§ Instructions for the task
Using the listing below, copy every line that mentions "Blender".

[Collected data entries]
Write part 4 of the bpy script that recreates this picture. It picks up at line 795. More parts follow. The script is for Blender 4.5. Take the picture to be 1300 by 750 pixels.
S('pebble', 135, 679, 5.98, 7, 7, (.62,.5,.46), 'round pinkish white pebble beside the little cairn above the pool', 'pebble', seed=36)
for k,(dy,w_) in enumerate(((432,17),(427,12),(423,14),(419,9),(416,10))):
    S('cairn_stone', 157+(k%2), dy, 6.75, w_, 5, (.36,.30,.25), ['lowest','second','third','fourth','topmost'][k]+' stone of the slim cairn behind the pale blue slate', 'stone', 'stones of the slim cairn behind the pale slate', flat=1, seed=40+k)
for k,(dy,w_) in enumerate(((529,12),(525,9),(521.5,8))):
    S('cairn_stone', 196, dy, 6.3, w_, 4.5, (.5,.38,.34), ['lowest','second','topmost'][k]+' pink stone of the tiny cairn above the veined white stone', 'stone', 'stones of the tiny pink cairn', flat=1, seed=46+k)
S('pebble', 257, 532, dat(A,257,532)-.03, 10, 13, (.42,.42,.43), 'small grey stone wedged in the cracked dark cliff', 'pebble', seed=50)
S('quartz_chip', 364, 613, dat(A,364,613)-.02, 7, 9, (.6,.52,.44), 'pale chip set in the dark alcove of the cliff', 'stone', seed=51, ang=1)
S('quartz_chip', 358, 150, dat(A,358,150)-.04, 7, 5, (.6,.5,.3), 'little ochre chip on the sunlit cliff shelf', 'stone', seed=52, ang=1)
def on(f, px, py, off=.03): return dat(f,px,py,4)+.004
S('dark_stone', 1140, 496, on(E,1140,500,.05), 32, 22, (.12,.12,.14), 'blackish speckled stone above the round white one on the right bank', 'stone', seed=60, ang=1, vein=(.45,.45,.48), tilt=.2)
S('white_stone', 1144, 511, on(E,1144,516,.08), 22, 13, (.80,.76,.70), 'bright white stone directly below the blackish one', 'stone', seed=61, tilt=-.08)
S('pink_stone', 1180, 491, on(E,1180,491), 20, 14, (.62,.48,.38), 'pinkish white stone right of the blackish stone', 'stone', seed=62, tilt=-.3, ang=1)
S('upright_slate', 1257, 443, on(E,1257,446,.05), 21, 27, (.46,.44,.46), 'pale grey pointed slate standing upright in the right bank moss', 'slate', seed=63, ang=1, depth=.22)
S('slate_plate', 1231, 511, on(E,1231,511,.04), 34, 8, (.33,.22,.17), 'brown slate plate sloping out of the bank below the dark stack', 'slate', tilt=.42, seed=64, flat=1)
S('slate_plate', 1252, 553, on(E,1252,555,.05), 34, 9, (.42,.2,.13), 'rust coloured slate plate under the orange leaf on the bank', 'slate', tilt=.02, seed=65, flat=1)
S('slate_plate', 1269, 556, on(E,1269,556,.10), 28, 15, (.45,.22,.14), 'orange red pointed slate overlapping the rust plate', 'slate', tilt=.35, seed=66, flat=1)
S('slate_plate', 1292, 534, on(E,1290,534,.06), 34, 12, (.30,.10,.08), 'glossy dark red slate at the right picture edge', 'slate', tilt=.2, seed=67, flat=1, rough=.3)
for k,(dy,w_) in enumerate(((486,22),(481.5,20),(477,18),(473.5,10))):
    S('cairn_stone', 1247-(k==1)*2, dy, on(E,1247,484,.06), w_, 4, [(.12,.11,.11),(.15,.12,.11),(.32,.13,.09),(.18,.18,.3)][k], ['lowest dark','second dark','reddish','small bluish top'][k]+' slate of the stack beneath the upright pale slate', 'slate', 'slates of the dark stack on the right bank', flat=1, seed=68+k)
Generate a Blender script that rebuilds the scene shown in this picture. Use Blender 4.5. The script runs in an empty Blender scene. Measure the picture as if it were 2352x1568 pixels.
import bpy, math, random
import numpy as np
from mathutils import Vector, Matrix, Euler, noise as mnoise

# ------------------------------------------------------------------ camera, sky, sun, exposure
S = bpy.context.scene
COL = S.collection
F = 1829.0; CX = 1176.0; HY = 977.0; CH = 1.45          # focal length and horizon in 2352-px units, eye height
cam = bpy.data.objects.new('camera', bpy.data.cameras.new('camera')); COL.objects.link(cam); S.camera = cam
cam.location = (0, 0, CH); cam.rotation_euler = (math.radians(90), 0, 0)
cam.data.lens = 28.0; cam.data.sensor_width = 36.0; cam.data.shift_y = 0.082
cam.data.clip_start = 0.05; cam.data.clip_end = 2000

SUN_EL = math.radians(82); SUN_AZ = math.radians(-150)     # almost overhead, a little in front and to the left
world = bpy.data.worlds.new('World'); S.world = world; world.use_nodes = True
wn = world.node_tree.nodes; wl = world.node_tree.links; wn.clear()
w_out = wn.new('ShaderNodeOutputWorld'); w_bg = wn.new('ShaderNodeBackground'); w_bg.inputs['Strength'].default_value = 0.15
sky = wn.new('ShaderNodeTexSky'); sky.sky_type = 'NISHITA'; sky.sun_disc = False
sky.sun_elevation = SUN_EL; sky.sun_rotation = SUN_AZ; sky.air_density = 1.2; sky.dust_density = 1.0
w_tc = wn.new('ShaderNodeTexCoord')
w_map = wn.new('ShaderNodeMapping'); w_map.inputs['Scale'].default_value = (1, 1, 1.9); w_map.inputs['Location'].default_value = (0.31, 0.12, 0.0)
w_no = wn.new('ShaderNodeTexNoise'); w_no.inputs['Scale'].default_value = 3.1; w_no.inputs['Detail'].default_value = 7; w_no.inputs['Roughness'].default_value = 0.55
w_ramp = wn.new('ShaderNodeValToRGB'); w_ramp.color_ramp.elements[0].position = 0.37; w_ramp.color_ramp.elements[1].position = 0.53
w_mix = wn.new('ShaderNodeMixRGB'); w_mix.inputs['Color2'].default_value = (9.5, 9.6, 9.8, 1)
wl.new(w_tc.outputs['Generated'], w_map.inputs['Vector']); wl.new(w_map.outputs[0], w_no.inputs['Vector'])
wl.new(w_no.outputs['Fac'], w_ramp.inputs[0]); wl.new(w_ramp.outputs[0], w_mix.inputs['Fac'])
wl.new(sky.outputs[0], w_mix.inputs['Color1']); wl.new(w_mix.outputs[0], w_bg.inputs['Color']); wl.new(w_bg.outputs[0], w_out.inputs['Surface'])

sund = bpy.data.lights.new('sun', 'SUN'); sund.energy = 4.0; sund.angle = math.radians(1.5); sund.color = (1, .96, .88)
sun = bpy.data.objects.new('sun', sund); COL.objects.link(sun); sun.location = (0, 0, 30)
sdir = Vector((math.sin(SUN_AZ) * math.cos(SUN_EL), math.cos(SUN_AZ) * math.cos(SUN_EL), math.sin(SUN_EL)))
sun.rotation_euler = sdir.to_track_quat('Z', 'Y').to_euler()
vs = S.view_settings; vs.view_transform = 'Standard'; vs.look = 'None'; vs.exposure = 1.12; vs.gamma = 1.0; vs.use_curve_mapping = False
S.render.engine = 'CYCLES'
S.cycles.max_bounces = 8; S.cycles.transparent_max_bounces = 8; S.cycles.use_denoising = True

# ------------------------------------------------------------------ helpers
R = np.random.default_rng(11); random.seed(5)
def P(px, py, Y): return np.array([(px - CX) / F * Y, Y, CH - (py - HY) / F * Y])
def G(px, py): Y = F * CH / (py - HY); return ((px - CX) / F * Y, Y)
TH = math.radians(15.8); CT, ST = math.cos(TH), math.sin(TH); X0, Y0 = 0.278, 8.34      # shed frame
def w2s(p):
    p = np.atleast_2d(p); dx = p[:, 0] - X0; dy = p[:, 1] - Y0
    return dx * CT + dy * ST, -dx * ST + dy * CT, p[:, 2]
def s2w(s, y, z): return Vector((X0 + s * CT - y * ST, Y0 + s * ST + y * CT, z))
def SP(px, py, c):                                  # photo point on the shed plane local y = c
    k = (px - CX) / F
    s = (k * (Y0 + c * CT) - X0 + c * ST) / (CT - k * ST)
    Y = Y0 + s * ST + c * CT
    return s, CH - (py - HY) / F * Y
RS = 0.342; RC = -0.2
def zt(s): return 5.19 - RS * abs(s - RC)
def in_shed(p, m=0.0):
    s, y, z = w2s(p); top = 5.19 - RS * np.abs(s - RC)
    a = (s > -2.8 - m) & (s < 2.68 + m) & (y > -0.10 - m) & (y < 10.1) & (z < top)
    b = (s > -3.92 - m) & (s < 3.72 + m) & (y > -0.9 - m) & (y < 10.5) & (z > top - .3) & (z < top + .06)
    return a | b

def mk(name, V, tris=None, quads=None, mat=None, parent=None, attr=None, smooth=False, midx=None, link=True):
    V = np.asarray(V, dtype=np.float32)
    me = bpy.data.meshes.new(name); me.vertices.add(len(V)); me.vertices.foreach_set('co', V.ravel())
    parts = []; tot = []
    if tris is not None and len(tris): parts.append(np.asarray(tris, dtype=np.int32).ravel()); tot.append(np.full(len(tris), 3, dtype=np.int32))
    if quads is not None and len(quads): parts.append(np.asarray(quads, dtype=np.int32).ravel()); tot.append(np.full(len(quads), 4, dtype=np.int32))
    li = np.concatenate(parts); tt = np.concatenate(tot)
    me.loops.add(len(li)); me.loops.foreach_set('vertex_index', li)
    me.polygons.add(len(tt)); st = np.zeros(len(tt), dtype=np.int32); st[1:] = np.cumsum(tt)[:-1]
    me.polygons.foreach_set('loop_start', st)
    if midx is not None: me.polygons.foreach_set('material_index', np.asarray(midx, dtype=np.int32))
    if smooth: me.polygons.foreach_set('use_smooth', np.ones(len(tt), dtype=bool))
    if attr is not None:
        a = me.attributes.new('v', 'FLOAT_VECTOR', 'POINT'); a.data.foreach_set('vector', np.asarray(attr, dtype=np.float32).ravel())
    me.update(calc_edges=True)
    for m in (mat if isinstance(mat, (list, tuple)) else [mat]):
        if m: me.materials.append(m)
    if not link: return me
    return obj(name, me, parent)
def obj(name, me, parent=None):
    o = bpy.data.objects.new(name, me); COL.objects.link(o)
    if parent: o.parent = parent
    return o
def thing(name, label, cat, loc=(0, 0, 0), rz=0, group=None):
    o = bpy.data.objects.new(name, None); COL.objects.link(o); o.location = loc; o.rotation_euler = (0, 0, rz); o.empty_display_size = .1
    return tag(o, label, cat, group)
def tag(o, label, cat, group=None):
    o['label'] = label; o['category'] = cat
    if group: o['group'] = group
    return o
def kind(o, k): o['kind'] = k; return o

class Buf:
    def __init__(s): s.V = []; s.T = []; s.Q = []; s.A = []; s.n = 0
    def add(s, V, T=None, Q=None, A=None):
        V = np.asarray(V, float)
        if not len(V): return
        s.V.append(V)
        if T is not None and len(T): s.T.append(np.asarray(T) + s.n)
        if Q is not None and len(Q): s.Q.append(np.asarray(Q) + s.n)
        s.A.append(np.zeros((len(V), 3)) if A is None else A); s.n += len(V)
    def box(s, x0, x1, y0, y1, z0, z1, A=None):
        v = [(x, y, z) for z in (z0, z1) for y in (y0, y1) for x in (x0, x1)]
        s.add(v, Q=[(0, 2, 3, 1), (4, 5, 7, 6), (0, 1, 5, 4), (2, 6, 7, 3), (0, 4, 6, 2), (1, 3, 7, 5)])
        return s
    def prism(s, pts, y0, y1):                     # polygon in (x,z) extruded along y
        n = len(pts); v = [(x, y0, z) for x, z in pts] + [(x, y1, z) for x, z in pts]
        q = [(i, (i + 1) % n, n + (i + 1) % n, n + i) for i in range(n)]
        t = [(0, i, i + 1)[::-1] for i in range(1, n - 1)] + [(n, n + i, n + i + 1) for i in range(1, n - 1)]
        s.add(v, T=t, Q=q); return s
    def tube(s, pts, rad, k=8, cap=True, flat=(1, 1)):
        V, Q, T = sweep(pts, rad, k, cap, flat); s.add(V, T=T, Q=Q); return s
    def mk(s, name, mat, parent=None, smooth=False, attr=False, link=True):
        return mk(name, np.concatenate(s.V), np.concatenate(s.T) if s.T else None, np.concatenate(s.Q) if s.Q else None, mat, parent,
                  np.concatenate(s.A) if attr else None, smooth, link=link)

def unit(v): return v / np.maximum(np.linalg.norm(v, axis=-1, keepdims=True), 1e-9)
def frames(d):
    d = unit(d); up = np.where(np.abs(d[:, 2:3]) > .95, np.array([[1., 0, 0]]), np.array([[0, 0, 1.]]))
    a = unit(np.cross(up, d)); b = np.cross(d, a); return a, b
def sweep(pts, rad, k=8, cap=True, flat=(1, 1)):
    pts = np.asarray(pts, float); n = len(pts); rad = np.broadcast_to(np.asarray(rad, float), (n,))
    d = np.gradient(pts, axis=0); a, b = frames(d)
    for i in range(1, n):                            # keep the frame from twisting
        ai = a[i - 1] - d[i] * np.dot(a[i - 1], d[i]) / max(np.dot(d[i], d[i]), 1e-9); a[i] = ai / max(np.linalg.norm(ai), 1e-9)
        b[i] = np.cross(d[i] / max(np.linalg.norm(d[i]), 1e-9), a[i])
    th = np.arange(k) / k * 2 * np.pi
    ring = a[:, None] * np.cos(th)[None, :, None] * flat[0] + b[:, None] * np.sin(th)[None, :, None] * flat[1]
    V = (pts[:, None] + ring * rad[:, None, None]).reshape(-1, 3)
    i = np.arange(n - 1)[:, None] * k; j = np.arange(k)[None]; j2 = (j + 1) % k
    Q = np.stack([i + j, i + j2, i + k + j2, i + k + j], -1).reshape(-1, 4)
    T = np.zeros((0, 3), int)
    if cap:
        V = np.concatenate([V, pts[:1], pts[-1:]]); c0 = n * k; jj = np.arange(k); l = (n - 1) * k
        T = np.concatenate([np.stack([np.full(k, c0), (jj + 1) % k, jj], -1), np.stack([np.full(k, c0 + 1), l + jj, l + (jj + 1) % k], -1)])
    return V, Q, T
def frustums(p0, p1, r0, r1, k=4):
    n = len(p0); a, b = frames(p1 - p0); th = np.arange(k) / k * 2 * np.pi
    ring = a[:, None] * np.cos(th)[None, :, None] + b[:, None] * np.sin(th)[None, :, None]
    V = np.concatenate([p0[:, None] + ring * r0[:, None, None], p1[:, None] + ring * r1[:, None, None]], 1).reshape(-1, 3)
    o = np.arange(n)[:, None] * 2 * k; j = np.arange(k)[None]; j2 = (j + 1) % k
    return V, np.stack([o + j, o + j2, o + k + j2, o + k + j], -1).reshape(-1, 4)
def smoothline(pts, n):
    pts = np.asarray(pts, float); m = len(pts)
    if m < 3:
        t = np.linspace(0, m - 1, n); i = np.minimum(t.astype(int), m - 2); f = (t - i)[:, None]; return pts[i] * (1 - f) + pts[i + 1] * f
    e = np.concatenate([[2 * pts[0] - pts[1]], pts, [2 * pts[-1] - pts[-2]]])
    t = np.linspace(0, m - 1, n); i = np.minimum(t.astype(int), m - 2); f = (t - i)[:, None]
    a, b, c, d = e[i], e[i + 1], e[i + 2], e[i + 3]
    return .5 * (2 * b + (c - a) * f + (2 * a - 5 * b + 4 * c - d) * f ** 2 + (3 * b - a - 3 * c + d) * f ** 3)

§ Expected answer
Write part 4 of the bpy script that recreates this picture. It picks up at line 795. More parts follow. The script is for Blender 4.5. Take the picture to be 1300 by 750 pixels.
Generate a Blender script that rebuilds the scene shown in this picture. Use Blender 4.5. The script runs in an empty Blender scene. Measure the picture as if it were 2352x1568 pixels.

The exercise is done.